Returning to this, I now think perhaps you were speaking of drawing balls from the jar without placing them back (thus, no risk of re-drawing the same ball). But, if so, this would still be a flawed analysis in pretty much the same way. I think what has happened here is perhaps the common mistake of conflating a conditional probability with the converse conditional probability. It’s true that the probability of the first 99 draws being black balls, given that there is precisely one non-black ball, is 1/100. However, it does not follow that the probability of there being precisely one non-black ball, given that the first 99 draws are black balls, is also 1/100, or in either direction bound by such.
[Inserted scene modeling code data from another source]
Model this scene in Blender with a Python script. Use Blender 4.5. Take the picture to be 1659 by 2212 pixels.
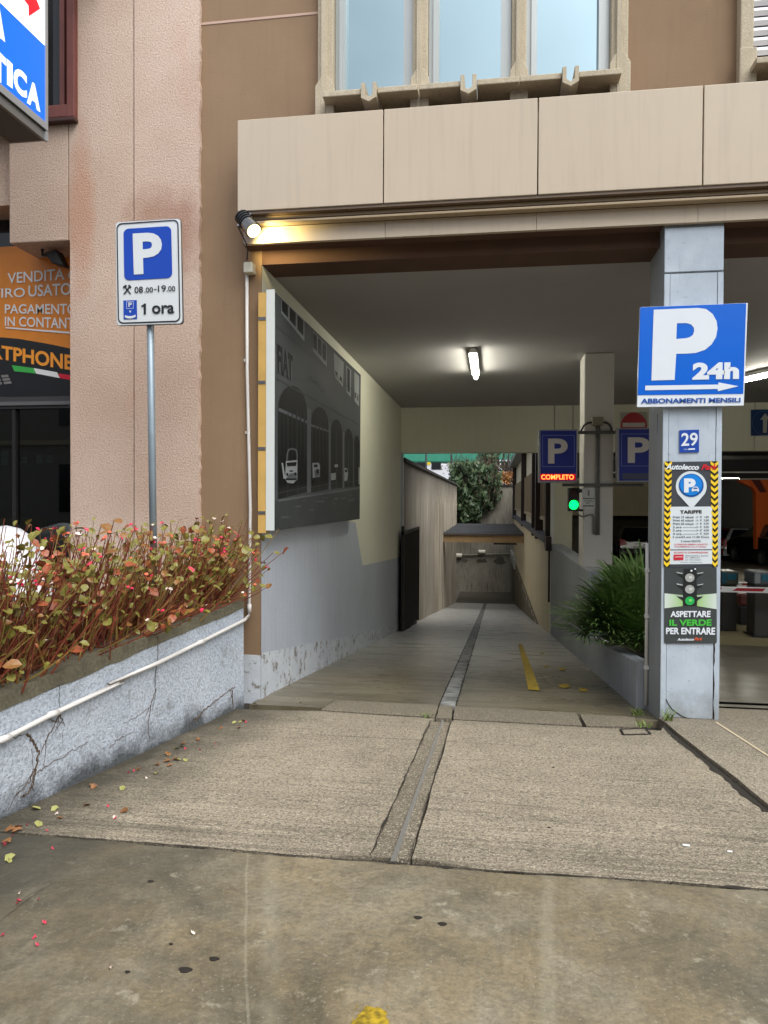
import bpy, bmesh, math, random
from mathutils import Vector, Matrix
RND = random.Random(11)
for _o in list(bpy.data.objects):
    bpy.data.objects.remove(_o)
SC = bpy.context.scene
COL = SC.collection
sin, cos, pi, rad = math.sin, math.cos, math.pi, math.radians

# ------------------------------------------------------------------ camera
IW, IH, FP = 1659.0, 2212.0, 1585.0            # picture units used for measuring
YAW, PITCH, ROLL = rad(8.45), rad(0.83), rad(0.25)
CAM = Vector((0, 0, 1.5))
FWD = Vector((-sin(YAW) * cos(PITCH), cos(YAW) * cos(PITCH), -sin(PITCH)))
_r0 = Vector((cos(YAW), sin(YAW), 0))
_u0 = _r0.cross(FWD)
RGT = _r0 * cos(ROLL) + _u0 * sin(ROLL)
UPV = _u0 * cos(ROLL) - _r0 * sin(ROLL)
cd = bpy.data.cameras.new('camera')
cam = bpy.data.objects.new('camera', cd)
COL.objects.link(cam)
m = Matrix((RGT, UPV, -FWD)).transposed().to_4x4()
m.translation = CAM
cam.matrix_world = m
cd.sensor_fit = 'VERTICAL'
cd.sensor_height = 32.0
cd.lens = FP / IH * 32.0
cd.clip_start, cd.clip_end = 0.05, 600
SC.camera = cam

# ------------------------------------------------------------------ sky, sun, exposure
SUN_EL, SUN_AZ = rad(55), rad(140)
wd = bpy.data.worlds.new('World')
SC.world = wd
wd.use_nodes = True
wn, wl = wd.node_tree.nodes, wd.node_tree.links
wn.clear()
w_out = wn.new('ShaderNodeOutputWorld')
w_bg = wn.new('ShaderNodeBackground')
w_sky = wn.new('ShaderNodeTexSky')
w_sky.sky_type = 'NISHITA'
w_sky.sun_disc = False
w_sky.sun_elevation = SUN_EL
w_sky.sun_rotation = SUN_AZ
w_sky.dust_density = 4.0
w_sky.air_density = 1.2
w_bw = wn.new('ShaderNodeRGBToBW')
w_gr = wn.new('ShaderNodeMix'); w_gr.data_type = 'RGBA'; w_gr.blend_type = 'MULTIPLY'
w_gr.inputs[0].default_value = 1
w_gr.inputs[7].default_value = (0.95, 1.0, 1.06, 1)
w_mx = wn.new('ShaderNodeMix'); w_mx.data_type = 'RGBA'
w_mx.inputs[0].default_value = 0.86           # cloud cover greys the sky
w_no = wn.new('ShaderNodeTexNoise'); w_no.inputs['Scale'].default_value = 2.6
w_no.inputs['Detail'].default_value = 5
w_rp = wn.new('ShaderNodeMapRange')
w_rp.inputs[1].default_value = 0.3; w_rp.inputs[2].default_value = 0.7
w_rp.inputs[3].default_value = 0.75; w_rp.inputs[4].default_value = 1.2
w_cl = wn.new('ShaderNodeMix'); w_cl.data_type = 'RGBA'; w_cl.blend_type = 'MULTIPLY'
w_cl.inputs[0].default_value = 1
w_tc = wn.new('ShaderNodeTexCoord')
wl.new(w_tc.outputs['Generated'], w_no.inputs['Vector'])
wl.new(w_sky.outputs[0], w_bw.inputs[0])
wl.new(w_bw.outputs[0], w_gr.inputs[6])
wl.new(w_sky.outputs[0], w_mx.inputs[6])
wl.new(w_gr.outputs[2], w_mx.inputs[7])
wl.new(w_no.outputs[0], w_rp.inputs[0])
wl.new(w_mx.outputs[2], w_cl.inputs[6])
wl.new(w_rp.outputs[0], w_cl.inputs[7])
wl.new(w_cl.outputs[2], w_bg.inputs[0])
w_bg.inputs[1].default_value = 0.13
wl.new(w_bg.outputs[0], w_out.inputs[0])
sl = bpy.data.lights.new('sun', 'SUN')
sl.energy, sl.angle, sl.color = 1.4, rad(50), (1, 0.97, 0.93)
so = bpy.data.objects.new('sun', sl)
COL.objects.link(so)
_sd = Vector((sin(SUN_AZ) * cos(SUN_EL), cos(SUN_AZ) * cos(SUN_EL), sin(SUN_EL)))
so.rotation_euler = _sd.to_track_quat('Z', 'Y').to_euler()
so.location = (0, -6, 12)
vs = SC.view_settings
vs.view_transform, vs.look, vs.gamma, vs.exposure = 'Standard', 'None', 1.0, 0.68
vs.use_curve_mapping = False
SC.cycles.max_bounces = 8
SC.cycles.diffuse_bounces = 5
SC.cycles.transparent_max_bounces = 24
SC.cycles.sample_clamp_indirect = 6

# ------------------------------------------------------------------ measuring helpers
def ray(px, py):
    return FWD + RGT * ((px - IW / 2) / FP) + UPV * ((IH / 2 - py) / FP)
def PX(c): return (Vector((c, 0, 0)), Vector((1, 0, 0)))
def PY(c): return (Vector((0, c, 0)), Vector((0, 1, 0)))
def PZ(c): return (Vector((0, 0, c)), Vector((0, 0, 1)))
def PL(p, n): return (Vector(p), Vector(n).normalized())
def hit(px, py, plane, off=0.0):
    p, n = plane
    s = 1 if (CAM - p).dot(n) > 0 else -1
    d = ray(px, py)
    t = ((p + n * (s * off)) - CAM).dot(n) / d.dot(n)
    return CAM + d * t
def Zm(x0, y0, sc):
    return lambda zx, zy: ((x0 + zx / sc) * 0.73733, (y0 + zy / sc) * 0.73733)
ID = lambda x, y: (x, y)
zA = Zm(300, 600, 5.82); zB = Zm(1800, 800, 3.6867); zC = Zm(1850, 1300, 3.4025); zD = Zm(1900, 1480, 5.268)
zE = Zm(1550, 1100, 2.37); zF = Zm(1600, 1150, 3.16); zG = Zm(1150, 1150, 2.765); zH = Zm(1150, 1300, 3.6867)
zI = Zm(650, 700, 2.2117); zJ = Zm(0, 0, 4.915); zK = Zm(0, 600, 2.212); zL = Zm(650, 0, 2.0737); zM = Zm(1450, 0, 2.0737)
zN = Zm(0, 1400, 1.9518); zO = Zm(750, 1750, 1.3825); zP = Zm(1850, 1850, 4.0225); zQ = Zm(680, 600, 5.53)
zR = Zm(0, 1100, 3.16); zS = Zm(2090, 1480, 4.256); zT = Zm(1000, 1900, 1.3272); zU = Zm(0, 2000, 1.508)
zV = Zm(0, 0, 2.212); zW = Zm(2050, 1150, 6.32); zX = Zm(0, 780, 5.53); zY = Zm(1450, 1200, 4.425)

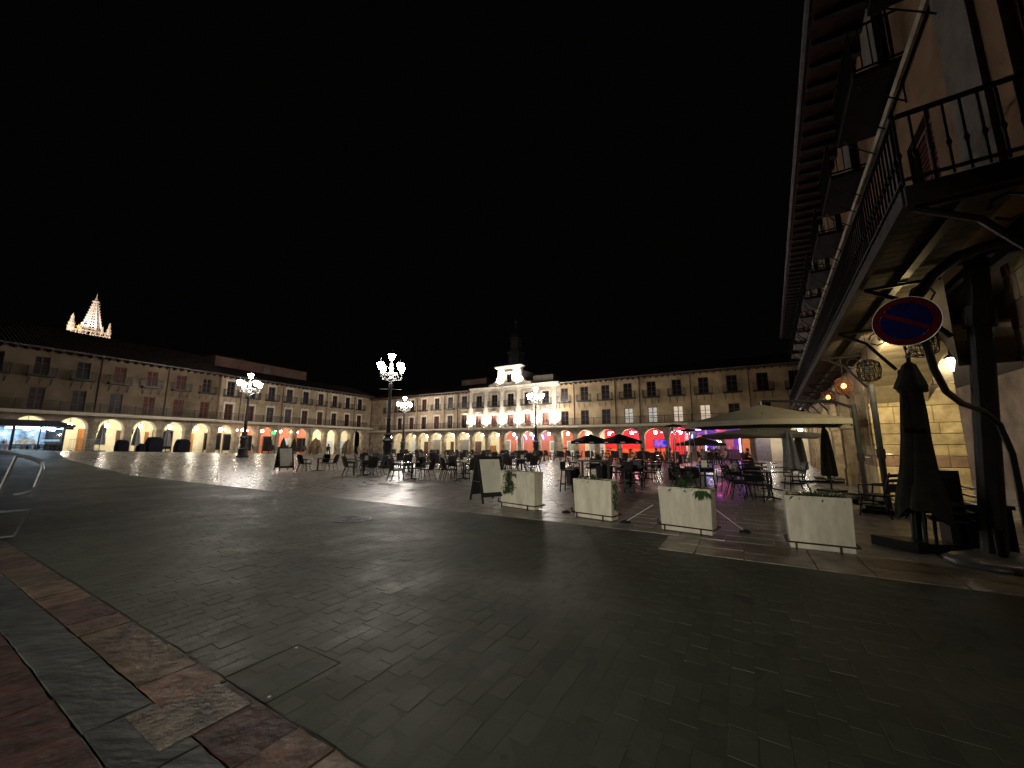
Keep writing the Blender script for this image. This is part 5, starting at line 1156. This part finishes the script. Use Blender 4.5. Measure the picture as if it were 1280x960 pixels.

P(a|b) and P(b|a) are quite separate quantities, related only through Bayes’ Theorem [P(a|b) = P(b|a) * P(a)/P(b)]. They may diverge wildly in any which way.
As before (though I made a slip-up expressing it before), the ratio between the a priori probability of the jar containing 99 blacks and that of it containing 100 blacks can run the full gamut from 0:1 to 1:0, and correspondingly will allow the conditional probability of “All 100 balls in the jar are black, given that the first 99 drawn were” to run the full gamut from 0 to 1.
To illustrate this with one of the simplest, most natural probability distributions to consider, let us suppose our jar is initially filled by the following process: a fair coin is flipped 100 times, with a black or white ball being placed in the jar each time accordingly. We then give our jar a good vigorous shaking and start drawing balls from it at uniform random without replacement. Suppose we’ve drawn 99 balls from it and they’ve all been black. What is the probability that the sole remaining ball is black as well (i.e., that the jar was filled entirely with black balls)?
Answer: 1/2. Not shabby, but not particularly high either. Far short of 99%.
Proof: The a priori probability of the jar containing all blacks (with us then necessarily first drawing 99 blacks) is 1/2^100. The a priori probability of the jar containing precisely 99 blacks but with us happening to first draw those 99 blacks (that is, drawing its sole white ball last) is 100/2^100 * 1/100 [the first factor is because there are 100 coin flip sequences which would result in precisely 99 black balls]. Since these two are equal, the answer follows.